Cape Town - The rand firmed more than 10 cents since opening on Thursday morning amid increasing investor appetite for emerging markets.
By 11:25 the local unit was trading at R13.16 to the greenback, 0.85% firmer than its overnight close in New York.
"In the early morning trade, a level of 13.28 held firm resistance," said TreasuryOne dealer Andre Botha. "This accompanies the resilience shown by emerging markets this morning where Asian stocks erased early losses and ended higher.
"The trend in the markets seems to be favouring the emerging markets with the rand, along with its peers, trading stronger.
"We could look at a possible level of R13.15 today," he said in an early morning note to clients.
The rand strength comes as Finance Minister Malusi Gigaba started his maiden voyage to the US to reclaim global confidence following President Jacob Zuma's midnight Cabinet reshuffle on March 31, which saw the axe falling on former finance minister Pravin Gordhan and his deputy Mcebisi Jonas.
The move took the rand from a near two-year low of R12.31 to R13.16 currently and triggered credit downgrades to junk status from both S&P Global Ratings and Fitch.

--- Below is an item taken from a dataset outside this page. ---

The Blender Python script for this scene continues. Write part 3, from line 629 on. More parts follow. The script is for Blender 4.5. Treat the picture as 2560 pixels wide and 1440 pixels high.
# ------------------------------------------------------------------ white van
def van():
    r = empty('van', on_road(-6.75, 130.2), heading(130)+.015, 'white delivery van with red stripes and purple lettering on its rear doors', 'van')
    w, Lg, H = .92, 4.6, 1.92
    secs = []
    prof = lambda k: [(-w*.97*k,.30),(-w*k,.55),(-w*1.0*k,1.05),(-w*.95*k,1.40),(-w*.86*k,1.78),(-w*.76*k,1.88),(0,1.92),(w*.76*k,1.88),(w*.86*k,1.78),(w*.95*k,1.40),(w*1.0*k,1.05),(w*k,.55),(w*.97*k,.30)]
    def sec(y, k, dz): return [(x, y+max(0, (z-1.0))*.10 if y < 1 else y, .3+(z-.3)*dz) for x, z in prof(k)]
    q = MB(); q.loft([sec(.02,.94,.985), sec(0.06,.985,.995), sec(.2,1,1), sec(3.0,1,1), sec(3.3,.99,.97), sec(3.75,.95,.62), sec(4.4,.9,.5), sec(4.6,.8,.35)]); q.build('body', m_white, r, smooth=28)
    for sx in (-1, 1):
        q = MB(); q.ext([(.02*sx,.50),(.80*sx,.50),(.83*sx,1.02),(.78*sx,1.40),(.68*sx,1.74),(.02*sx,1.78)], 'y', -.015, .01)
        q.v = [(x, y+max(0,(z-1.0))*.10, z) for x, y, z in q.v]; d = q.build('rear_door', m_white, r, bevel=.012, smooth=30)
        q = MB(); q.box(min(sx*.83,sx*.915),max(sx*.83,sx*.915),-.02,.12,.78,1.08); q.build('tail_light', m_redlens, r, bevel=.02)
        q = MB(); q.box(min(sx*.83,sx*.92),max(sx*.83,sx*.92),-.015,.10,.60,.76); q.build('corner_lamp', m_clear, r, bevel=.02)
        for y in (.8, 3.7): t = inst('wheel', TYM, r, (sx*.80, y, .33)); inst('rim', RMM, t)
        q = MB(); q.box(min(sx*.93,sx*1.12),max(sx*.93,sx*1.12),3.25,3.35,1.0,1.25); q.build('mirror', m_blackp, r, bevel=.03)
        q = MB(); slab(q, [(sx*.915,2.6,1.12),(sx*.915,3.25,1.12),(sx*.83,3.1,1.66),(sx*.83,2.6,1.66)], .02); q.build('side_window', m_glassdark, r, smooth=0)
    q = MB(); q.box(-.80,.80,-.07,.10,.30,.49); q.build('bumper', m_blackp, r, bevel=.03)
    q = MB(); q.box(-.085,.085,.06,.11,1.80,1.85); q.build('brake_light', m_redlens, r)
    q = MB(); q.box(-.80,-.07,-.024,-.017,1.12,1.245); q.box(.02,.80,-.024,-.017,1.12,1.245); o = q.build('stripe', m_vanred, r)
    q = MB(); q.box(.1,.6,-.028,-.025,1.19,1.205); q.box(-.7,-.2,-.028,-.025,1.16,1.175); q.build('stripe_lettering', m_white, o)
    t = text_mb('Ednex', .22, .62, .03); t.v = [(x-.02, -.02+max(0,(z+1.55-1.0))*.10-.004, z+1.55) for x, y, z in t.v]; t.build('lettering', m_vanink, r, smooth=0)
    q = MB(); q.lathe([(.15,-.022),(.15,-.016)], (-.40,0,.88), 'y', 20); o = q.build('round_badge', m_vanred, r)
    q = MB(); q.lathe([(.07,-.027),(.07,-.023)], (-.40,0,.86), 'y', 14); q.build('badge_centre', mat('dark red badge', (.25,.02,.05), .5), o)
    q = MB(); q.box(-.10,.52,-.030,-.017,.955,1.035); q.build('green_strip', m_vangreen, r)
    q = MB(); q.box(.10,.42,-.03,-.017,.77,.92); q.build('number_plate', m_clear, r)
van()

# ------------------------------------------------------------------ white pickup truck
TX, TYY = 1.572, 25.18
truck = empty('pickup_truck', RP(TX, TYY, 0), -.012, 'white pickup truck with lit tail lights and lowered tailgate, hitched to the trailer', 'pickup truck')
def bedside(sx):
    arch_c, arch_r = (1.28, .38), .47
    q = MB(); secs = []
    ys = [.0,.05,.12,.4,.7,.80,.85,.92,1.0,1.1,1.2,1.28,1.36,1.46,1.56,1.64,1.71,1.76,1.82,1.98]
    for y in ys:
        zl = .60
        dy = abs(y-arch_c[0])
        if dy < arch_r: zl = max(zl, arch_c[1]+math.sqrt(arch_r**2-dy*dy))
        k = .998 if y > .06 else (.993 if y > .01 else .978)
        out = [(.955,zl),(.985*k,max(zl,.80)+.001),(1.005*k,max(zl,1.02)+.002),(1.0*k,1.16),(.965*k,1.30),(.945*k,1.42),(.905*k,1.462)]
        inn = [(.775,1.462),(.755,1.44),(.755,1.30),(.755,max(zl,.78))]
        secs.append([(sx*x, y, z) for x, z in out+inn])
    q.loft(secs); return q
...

Moody's, who has South Africa on two notches above junk, has placed the country on downgrade review.
GRAPH: Intraday movements of the rand vs dollar on Wednesday and Thursday
Gigaba, who declared the government's commitment to growth, poverty alleviation and a speedy reform of state-owned enterprises at a media briefing on Wednesday, plans to meet with officials of the World Bank and the IMF as well as representatives of Moody's to convince them not to downgrade South Africa.
The finance minister also confirmed that the nationalisation of banks and mines is not ANC policy, following a heated debate sparked by a column published in the Sunday Times by Gigaba's adviser Chris Malikane.
Wednesday also saw inflation figures for March coming out at a better-than-expected 6.1% year-on-year from 6.3% in February.
The rand was flirting with R14/$ following the Fitch downgrade.
"It is too early to say that the market has found a new post-downgrade level," said RMB currency strategist John Cairns in his morning note to clients.
He said global short-term pressures on the rand have eased.
"The sharp dollar weakness of early week has abated, and even partly reversed on dovish ECB (European Central Bank) speak. Concerns remain high over Sunday’s French election and North Korea but are no longer contributing to further safe-haven buying."
Cairns also warned that S&P's warning that it could cut SA’s rating deeper into junk territory if there is no improvement in economic growth and economic policy should be taken seriously.
"As we keep pointing out, the growth outlook for the next few years has deteriorated. Junk status on foreign currency debt is bad enough but further downgrades would imply loss of investment grade on local currency debt - a much bigger issue entirely," he said.
He said capital inflows, the key reason why the rand has held up so well, continue but in much smaller volumes.